= STATED EXERCISE =
Look through the data for the string "This". Copy every line where it is found.

= MATERIAL SUPPLIED =
- - - -

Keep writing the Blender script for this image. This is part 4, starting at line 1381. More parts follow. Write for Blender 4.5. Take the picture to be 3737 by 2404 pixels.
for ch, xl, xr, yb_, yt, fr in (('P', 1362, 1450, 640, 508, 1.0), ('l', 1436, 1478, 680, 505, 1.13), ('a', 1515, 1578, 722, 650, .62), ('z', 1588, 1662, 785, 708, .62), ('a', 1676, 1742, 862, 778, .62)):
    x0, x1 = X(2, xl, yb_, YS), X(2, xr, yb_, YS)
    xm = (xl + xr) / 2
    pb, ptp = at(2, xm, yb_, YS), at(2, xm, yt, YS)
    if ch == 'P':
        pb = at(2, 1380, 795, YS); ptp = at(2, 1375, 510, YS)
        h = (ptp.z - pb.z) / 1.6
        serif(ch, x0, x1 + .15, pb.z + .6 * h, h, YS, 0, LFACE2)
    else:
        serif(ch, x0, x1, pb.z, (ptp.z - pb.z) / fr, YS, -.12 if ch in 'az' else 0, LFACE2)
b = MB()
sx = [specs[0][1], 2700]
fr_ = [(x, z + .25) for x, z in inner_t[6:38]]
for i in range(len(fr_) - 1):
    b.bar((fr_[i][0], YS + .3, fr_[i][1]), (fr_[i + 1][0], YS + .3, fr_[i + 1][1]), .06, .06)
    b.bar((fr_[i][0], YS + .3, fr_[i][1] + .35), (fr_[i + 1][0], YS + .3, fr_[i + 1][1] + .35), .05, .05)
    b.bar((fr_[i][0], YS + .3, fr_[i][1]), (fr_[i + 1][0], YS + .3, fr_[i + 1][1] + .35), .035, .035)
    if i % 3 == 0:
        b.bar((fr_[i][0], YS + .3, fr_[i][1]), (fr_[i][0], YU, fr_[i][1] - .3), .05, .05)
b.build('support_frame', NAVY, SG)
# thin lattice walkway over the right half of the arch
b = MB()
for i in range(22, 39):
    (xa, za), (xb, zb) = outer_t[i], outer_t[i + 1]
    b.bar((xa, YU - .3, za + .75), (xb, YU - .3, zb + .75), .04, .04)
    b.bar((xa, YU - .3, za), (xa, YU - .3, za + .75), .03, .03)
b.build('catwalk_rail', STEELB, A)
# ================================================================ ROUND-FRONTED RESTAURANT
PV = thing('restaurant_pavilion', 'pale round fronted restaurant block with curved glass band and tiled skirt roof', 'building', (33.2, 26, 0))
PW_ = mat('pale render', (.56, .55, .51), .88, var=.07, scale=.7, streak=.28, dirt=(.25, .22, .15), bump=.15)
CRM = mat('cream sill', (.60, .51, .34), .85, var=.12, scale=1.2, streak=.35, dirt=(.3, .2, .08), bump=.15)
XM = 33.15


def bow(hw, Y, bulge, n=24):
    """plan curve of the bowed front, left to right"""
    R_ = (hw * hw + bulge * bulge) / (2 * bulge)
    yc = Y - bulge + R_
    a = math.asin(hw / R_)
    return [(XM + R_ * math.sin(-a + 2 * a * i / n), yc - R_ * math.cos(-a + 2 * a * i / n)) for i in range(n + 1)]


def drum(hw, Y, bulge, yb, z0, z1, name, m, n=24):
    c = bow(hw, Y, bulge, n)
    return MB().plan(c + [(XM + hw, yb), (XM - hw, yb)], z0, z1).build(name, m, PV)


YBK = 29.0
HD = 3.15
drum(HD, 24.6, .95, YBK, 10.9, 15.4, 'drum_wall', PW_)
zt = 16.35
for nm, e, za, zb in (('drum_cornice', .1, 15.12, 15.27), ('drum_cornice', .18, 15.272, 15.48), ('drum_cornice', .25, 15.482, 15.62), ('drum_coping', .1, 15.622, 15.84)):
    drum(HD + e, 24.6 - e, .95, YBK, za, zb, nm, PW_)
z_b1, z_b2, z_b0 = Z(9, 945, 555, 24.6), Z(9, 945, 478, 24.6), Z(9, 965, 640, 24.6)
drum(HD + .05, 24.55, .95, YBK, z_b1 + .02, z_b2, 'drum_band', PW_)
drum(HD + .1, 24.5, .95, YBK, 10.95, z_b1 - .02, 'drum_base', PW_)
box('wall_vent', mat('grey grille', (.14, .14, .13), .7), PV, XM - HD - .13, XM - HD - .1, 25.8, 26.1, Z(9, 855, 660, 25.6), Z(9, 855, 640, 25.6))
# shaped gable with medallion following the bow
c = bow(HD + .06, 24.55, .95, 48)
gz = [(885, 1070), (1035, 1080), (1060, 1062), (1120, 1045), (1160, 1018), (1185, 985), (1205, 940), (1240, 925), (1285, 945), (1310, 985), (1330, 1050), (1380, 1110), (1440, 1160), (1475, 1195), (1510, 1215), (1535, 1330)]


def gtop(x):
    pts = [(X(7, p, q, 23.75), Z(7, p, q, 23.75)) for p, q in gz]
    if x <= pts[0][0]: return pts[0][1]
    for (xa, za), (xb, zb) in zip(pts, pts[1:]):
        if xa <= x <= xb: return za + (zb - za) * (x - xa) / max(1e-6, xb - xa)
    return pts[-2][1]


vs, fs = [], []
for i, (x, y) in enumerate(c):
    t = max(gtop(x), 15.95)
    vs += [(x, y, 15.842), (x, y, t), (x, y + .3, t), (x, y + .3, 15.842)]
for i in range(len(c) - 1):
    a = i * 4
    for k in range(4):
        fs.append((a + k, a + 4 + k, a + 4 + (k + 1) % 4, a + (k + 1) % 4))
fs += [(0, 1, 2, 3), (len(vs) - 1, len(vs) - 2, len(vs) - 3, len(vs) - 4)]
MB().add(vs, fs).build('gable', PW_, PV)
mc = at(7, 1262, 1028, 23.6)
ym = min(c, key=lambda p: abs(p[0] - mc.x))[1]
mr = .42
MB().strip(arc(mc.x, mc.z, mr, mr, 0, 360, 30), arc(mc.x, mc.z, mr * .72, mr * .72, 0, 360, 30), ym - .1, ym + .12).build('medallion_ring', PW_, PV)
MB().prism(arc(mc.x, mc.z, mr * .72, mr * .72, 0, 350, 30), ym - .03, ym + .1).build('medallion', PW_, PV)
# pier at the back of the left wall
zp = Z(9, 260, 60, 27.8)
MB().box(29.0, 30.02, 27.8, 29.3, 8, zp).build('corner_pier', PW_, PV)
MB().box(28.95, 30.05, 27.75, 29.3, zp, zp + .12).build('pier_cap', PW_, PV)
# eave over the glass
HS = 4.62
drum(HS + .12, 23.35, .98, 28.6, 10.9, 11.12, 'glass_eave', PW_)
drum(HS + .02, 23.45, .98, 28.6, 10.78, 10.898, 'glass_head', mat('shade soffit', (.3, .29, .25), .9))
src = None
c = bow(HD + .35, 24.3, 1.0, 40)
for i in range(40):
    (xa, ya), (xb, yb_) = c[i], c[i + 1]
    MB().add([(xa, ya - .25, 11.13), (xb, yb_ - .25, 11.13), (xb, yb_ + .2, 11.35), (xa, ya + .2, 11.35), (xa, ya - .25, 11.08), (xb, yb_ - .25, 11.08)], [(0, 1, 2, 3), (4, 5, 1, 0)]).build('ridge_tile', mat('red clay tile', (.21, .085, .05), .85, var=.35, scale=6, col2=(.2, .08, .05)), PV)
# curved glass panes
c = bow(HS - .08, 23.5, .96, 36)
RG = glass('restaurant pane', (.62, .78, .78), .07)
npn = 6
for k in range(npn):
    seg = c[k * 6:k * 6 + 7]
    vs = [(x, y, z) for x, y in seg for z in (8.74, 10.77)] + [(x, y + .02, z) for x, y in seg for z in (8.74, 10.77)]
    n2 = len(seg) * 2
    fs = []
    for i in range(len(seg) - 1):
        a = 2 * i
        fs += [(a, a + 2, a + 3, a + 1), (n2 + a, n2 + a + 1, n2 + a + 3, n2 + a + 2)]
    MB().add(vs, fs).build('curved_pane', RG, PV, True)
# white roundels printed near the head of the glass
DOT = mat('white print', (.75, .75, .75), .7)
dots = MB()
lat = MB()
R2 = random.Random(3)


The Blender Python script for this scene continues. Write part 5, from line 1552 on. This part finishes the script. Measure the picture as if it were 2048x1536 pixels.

- - - -

= FINISHED TASK =
Keep writing the Blender script for this image. This is part 4, starting at line 1381. More parts follow. Write for Blender 4.5. Take the picture to be 3737 by 2404 pixels.
The Blender Python script for this scene continues. Write part 5, from line 1552 on. This part finishes the script. Measure the picture as if it were 2048x1536 pixels.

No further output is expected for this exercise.